Now, what happens if another event belongs in time_0 to time_1? That depends on your application. Some common options are discarding it or updating the previous record. Discarding is easy but may lead to an inaccuracy that’s poor for user experience. On the other hand, updating records isn’t as simple as just append-only applications and may require a separate pipeline for updating existing records.
# Checkpointing
There is usually some intermediate data structure in streaming applications to keep track of the data processed so far. What if that host goes down? Processing failure is where checkpointing helps so you don’t have to reprocess all the events from the beginning. The frequency of the checkpoint and how and what you persist in the checkpoints. More frequent checkpointing means lower performance but faster failure recovery, and the reverse is true for less frequent checkpointing.
# Batch Size
Even in stream processing, it doesn’t mean you process event by event, which may kill the throughput of your system since there’s additional overhead per event. For example, imagine for each event you need to do a network or disk IO. To do it on every event will cause IOs to become the bottleneck. Sometimes it's more efficient to micro-batch to make that more efficient. A trade-off discussion is the batch size. A bigger batch size causes delay but may have better throughput since there’s less IO overhead per batch.
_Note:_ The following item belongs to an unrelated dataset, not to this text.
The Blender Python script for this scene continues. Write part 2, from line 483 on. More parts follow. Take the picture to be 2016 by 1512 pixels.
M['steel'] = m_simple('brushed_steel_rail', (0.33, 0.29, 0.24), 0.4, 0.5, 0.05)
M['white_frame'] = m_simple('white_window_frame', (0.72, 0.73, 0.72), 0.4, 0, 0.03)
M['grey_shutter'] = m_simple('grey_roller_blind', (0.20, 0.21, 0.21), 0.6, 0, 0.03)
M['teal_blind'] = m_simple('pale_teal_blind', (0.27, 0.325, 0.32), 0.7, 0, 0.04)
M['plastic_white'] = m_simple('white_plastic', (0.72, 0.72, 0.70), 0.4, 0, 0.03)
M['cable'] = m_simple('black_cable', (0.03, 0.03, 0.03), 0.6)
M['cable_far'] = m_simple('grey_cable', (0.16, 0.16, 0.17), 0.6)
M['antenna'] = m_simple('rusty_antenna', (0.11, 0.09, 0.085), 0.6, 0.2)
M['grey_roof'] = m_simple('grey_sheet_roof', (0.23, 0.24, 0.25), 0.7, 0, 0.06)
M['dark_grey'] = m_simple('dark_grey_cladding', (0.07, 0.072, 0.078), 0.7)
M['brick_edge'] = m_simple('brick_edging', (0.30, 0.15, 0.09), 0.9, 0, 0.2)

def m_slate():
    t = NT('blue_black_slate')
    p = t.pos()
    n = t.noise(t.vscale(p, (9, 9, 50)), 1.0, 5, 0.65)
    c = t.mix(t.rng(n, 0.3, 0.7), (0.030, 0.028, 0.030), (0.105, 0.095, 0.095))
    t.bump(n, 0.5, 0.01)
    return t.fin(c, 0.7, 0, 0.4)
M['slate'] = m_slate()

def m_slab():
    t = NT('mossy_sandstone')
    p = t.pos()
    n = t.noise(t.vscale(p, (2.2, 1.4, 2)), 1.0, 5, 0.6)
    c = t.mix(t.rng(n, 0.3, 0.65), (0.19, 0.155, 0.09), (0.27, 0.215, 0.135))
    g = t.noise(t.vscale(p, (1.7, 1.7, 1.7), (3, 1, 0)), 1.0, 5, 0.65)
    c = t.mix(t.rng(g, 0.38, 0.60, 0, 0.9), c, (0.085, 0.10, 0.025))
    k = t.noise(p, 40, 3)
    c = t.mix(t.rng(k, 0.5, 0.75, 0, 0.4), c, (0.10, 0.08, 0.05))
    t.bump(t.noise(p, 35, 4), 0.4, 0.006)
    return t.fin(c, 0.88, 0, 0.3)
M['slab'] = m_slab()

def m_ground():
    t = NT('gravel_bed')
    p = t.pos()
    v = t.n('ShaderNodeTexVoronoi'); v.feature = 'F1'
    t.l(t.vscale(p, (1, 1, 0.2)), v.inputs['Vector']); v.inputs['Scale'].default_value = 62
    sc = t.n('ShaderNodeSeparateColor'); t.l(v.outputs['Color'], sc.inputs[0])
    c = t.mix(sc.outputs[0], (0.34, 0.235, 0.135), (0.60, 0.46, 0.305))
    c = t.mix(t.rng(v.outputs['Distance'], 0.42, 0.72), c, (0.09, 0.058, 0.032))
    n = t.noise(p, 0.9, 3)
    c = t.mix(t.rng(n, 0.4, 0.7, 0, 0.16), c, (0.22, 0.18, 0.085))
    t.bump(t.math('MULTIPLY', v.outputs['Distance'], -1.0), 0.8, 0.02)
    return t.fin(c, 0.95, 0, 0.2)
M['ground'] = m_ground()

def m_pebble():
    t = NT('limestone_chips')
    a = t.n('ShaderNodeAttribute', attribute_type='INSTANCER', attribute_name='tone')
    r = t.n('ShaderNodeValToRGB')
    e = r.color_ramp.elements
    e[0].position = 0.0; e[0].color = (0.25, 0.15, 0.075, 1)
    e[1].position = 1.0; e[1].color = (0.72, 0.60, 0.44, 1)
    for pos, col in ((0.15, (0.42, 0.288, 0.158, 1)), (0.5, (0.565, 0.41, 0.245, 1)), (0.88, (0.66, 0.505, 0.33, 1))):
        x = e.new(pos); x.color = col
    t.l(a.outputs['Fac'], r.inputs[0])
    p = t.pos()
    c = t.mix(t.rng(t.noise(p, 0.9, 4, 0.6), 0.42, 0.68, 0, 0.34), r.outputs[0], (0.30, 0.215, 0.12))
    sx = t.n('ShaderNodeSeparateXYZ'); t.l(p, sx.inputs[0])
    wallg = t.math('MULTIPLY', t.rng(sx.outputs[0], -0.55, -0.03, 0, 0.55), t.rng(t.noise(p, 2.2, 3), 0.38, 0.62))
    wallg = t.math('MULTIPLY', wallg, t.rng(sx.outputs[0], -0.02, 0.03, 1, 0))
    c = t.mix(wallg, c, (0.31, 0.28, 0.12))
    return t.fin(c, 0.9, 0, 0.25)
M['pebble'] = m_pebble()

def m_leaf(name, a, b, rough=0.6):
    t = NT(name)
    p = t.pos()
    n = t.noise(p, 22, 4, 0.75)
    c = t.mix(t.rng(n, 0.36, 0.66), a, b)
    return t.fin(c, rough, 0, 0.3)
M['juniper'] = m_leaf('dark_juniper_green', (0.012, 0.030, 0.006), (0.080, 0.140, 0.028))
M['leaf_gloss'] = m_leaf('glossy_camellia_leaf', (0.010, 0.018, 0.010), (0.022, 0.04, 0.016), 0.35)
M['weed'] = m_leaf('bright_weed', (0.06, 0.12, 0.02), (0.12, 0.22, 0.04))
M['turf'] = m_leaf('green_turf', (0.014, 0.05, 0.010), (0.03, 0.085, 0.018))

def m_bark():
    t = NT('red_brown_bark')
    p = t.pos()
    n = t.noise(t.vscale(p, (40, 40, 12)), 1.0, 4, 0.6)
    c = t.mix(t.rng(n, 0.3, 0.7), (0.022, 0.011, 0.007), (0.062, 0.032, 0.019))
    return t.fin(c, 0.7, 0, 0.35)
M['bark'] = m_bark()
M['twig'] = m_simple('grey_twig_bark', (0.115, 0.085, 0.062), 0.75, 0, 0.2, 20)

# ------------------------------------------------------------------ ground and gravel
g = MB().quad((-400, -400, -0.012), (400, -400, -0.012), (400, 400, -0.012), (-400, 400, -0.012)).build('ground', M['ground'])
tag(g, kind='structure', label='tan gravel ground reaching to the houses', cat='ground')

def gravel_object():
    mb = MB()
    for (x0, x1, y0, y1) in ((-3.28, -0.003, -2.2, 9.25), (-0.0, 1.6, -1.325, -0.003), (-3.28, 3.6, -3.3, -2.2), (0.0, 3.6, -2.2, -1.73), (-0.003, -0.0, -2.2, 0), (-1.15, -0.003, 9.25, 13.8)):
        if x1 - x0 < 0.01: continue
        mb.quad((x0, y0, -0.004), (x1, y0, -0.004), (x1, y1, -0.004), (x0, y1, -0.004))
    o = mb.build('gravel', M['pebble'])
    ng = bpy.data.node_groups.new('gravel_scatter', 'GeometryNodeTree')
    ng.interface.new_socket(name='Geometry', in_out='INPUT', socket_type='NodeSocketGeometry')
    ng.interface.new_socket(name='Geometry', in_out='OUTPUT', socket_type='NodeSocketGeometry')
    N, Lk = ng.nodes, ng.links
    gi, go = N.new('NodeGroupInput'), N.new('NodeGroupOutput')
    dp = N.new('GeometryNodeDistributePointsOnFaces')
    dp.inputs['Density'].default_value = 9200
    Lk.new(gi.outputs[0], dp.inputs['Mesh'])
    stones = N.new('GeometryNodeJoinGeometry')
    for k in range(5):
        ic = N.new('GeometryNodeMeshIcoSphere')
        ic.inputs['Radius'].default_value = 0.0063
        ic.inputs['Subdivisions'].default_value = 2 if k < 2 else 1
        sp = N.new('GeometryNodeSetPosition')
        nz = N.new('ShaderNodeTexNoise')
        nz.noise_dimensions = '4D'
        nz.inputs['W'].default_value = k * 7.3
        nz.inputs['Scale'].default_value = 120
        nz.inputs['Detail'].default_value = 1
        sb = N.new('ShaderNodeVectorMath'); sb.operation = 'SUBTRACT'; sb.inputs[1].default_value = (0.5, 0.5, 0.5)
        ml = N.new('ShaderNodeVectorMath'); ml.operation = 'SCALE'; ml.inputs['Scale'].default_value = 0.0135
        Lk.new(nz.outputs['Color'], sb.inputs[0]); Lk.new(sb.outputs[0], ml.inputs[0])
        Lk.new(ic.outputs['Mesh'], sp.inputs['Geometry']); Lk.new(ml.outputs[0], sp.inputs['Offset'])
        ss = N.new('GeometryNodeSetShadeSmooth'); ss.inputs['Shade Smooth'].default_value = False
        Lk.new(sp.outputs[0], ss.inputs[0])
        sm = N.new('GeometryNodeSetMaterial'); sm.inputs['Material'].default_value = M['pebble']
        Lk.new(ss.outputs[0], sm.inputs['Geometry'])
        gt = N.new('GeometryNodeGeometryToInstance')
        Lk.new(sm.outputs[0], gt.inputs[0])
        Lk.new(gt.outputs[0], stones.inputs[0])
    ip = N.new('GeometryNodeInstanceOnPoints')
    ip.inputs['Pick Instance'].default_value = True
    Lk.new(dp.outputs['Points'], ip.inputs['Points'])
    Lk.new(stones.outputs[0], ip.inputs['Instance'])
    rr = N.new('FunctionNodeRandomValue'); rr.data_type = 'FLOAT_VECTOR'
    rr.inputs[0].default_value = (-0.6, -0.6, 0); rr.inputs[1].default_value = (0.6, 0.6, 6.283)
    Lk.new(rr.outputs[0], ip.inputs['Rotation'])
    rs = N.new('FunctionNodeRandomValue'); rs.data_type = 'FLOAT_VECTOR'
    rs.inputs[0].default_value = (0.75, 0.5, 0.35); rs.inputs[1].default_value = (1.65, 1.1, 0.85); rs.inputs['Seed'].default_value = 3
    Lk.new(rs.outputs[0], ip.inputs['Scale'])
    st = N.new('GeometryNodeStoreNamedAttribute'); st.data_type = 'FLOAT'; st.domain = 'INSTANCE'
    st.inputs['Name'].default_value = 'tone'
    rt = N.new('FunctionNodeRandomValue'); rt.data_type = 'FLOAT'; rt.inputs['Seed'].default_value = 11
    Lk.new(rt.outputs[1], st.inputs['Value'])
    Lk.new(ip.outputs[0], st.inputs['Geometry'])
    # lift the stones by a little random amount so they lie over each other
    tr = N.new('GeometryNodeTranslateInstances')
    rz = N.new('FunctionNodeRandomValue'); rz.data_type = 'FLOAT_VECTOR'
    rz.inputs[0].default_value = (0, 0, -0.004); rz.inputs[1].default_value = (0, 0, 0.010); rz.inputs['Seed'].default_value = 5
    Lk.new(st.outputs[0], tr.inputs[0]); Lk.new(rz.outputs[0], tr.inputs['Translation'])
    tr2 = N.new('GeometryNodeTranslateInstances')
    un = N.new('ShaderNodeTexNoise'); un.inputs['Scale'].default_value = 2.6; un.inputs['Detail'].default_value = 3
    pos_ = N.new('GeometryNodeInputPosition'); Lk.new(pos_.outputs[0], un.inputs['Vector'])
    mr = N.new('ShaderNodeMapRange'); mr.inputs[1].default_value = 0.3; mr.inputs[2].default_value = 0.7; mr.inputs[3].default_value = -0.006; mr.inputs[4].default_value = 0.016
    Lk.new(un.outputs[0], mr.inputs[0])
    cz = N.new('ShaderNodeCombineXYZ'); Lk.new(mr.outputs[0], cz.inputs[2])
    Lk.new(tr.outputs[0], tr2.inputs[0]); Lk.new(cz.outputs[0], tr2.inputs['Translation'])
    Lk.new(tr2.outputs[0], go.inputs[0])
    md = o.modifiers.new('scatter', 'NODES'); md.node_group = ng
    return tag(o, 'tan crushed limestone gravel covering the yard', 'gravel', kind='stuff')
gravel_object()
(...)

# Streaming Architectural blueprint
# Lambda Architecture
Sometimes the application can not wait for a delay in processing for the end-user at the same time. Doing the processing accurately and consistently will be difficult with the existing infrastructure. There’s lambda architecture with a fast lane and a slow lane.
Fast lane tries to minimize latency at the sacrifice of completeness and accuracy like stream processing.
Slow lane will have most, if not all the data available to compute a more accurate result for the end-user like batch processing.
In practice, there’s operational complexity to managing two similar systems.